Cricut retroactively adds subscription fee to millions of devices

Star Wars characters Darth Vader and Boba Fett.

Enlarge / Cricut is neither the first nor last internet-connected device to alter the deal after the fact and tell you to pray it doesn’t alter it further. (credit: Aurich Lawson | Lucasfilm)

Yet another company that makes Internet-connected devices is drawing the wrath of customers by demanding a monthly subscription fee long after users have already sunk hundreds of dollars into its products. This time around, the company is Cricut, which just told customers they’ll lose the ability to upload more than a few patterns per month unless they start paying up.

What’s Cricut?

Cricut makes crafting machines that make precise detail work possible for millions of users. It’s like the inverse of a printer: instead of putting your design onto paper, it slices your design into paper, card stock, vinyl, fabric, or other materials. The devices and accessory kits are sold far and wide in specialty craft and fabric stores such as Michaels or Jo-Ann, as well by mainstream retailers such as Walmart, Target, and Amazon. The devices sell at base prices of $179 and up, not counting the costs of required tools, accessories, and refills.
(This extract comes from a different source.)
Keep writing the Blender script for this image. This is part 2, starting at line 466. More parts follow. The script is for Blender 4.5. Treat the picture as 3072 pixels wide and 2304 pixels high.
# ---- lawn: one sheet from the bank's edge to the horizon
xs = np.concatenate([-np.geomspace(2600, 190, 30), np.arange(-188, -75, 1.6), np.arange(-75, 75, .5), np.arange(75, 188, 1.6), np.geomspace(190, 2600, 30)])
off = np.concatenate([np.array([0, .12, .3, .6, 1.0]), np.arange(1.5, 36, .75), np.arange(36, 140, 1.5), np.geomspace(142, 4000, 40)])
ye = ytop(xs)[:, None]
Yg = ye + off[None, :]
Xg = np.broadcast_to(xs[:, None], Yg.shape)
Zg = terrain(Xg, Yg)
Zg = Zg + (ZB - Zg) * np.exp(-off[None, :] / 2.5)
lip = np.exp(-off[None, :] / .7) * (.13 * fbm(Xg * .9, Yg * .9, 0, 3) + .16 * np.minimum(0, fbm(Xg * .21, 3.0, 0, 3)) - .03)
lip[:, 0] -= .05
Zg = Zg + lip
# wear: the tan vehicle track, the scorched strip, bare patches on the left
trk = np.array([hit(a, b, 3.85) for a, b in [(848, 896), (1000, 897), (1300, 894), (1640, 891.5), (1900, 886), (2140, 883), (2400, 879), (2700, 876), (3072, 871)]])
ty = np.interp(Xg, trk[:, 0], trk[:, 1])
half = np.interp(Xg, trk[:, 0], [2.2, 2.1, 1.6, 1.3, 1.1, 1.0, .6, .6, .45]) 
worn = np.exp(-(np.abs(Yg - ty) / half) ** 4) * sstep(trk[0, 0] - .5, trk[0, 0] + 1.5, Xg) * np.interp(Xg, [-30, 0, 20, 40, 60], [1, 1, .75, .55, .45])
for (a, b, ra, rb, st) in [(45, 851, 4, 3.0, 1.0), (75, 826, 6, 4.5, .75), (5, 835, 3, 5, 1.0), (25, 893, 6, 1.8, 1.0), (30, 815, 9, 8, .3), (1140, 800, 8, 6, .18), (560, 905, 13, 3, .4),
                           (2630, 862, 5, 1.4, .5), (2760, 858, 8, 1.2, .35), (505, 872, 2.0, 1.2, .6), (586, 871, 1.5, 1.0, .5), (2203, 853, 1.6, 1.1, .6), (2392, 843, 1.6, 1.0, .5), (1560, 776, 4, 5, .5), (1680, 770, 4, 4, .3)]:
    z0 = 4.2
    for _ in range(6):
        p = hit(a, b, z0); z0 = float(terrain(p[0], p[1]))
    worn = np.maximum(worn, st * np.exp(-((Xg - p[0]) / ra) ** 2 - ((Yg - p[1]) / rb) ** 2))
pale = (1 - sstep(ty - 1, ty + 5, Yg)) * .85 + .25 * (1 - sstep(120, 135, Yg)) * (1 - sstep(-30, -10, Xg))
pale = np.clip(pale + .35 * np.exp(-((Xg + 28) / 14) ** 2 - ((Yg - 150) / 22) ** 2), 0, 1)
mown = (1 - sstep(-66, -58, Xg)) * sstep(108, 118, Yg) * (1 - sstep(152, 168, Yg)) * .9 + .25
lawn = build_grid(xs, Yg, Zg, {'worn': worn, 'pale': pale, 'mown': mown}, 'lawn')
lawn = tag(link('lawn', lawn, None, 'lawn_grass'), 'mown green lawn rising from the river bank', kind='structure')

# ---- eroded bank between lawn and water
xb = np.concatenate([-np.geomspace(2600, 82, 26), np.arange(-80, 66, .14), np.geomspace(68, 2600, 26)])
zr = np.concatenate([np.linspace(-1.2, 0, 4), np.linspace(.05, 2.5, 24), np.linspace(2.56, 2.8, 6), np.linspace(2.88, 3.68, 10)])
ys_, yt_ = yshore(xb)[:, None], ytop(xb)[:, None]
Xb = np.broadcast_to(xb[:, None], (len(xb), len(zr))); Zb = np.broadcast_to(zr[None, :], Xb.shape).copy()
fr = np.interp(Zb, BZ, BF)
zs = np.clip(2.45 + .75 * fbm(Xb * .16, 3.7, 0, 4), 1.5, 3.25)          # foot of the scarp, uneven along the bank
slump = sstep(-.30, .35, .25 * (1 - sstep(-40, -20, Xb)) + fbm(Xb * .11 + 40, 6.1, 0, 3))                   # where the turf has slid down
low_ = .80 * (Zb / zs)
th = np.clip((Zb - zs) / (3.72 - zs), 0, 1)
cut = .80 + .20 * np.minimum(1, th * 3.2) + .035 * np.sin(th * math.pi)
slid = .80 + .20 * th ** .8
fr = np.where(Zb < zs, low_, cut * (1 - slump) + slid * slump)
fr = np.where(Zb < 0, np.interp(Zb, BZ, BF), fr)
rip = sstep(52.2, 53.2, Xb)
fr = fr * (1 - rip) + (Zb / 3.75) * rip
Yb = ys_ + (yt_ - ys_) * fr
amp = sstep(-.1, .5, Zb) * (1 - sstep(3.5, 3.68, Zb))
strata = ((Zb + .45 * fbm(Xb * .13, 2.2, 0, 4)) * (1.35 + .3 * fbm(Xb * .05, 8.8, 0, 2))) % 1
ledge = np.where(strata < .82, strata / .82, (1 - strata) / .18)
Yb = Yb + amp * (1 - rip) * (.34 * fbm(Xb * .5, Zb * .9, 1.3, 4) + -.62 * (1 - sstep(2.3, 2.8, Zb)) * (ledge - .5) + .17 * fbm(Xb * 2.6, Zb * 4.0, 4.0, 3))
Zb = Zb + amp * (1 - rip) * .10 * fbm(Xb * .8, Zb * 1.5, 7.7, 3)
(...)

You control the machines by using a program called Design Space on your phone or computer. The principle hasn’t changed since home desktop publishing software hit in the 1990s. You put a pattern in Design Space and the Cricut cuts the pattern into the material you’ve loaded into it. Users can access a vast library of patterns and templates through Design Space; some are free, while others cost anywhere from a few cents to several dollars each.